The intention here was clearly to build an air of so much mortal tension that by the time the levee breaks, the audience will be a gibbering wreck. Except of course, we know what’s going to happen. Everyone knows that a film called house of the devil, in which a nubile babysitter desperate for money who's been persuaded to babysit a probable witch hag by a deeply creepy man and his wife is more than likely to end up tied to a pentagram about to be sacrificed to satan. We all knew that was going to happen Ty. What we expected was for you to mix it up a bit, bring some of those modern ideas to the table, on top of your already very modern idea of retro-styling. But instead, when the climax does come, it is exactly as a film in the 80’s would have done it. The witch hag is revealed as a deeply unscary midget with a mask on, the family a bunch of satanic devil worshippers intent on bringing their dark lord into the world through the sacrifice of a babysitter. The fights and murders that break out are as poorly executed and laughably bad as any of the finest 80’s b-movies. The ending is as stupidly daft as 1985 cinephile might have been happy with, but to churn it all out these days as is, without adding anything conceptually new or exciting is just pointless. Today, we frankly expect a bit more. We were hanging on for a shock that never came, a scare that had some teeth. Not necessarily gore or monsters or modern effects, but surely something could have been achieved without breaking the 80’s spell? Instead, that interminably slow 2/3rds of the film, that at the time felt so tense and full of promise, becomes on reflection little more than a very long, slow, uneventful time filler. And yet still critics argue that Ty is the master of the slow burn, one even going as far to compare him to Hitchcock! What are these people smoking? I get that the build up to a dramatic event can often be better than the event itself, but there is a ratio at work here, for every ten minutes of nothing going on onscreen, I expect to be this scared by the payoff. Sadly this film has no such ratio, and by the end, I wasn't even this much scared.

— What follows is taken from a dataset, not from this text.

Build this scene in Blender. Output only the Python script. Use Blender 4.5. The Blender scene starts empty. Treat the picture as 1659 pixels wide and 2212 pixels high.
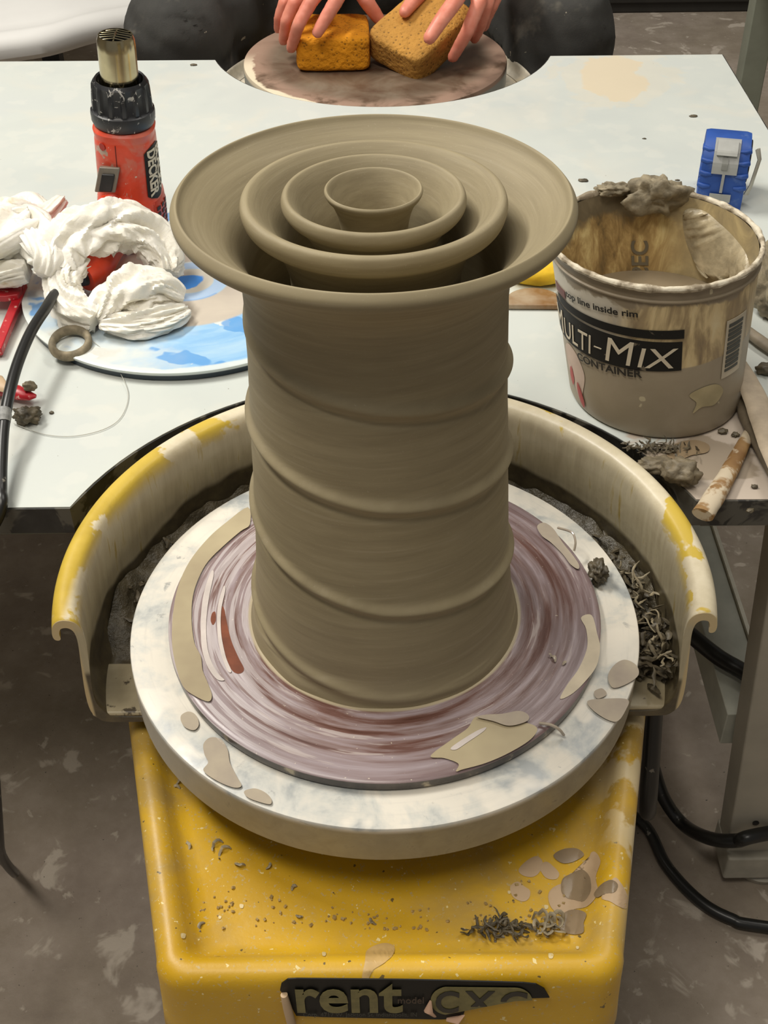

By sticking so doggedly to the brief of recreating the look and feel of an earlier time West has created a hollow, damp squib of a movie. Technically excellent in the near perfect cloning of a bona fide 80’s style, and with solid performances from everyone involved, the tension and excellent atmosphere of dread carefully cultivated in the first half collapses into farce in the absence of a suitable climax. You may as a result end up feeling massively cheated, in a way a bad modern movie just couldn’t deliver. I can watch bad 80’s bargain bucket movies whenever I like, I don’t need to sit through a modern film pretending to be a crappy 80’s movie, only for it to turn out that it really is a crappy 80’s movie after all! A great disappointment after such a promising setup, and a massively wasted opportunity.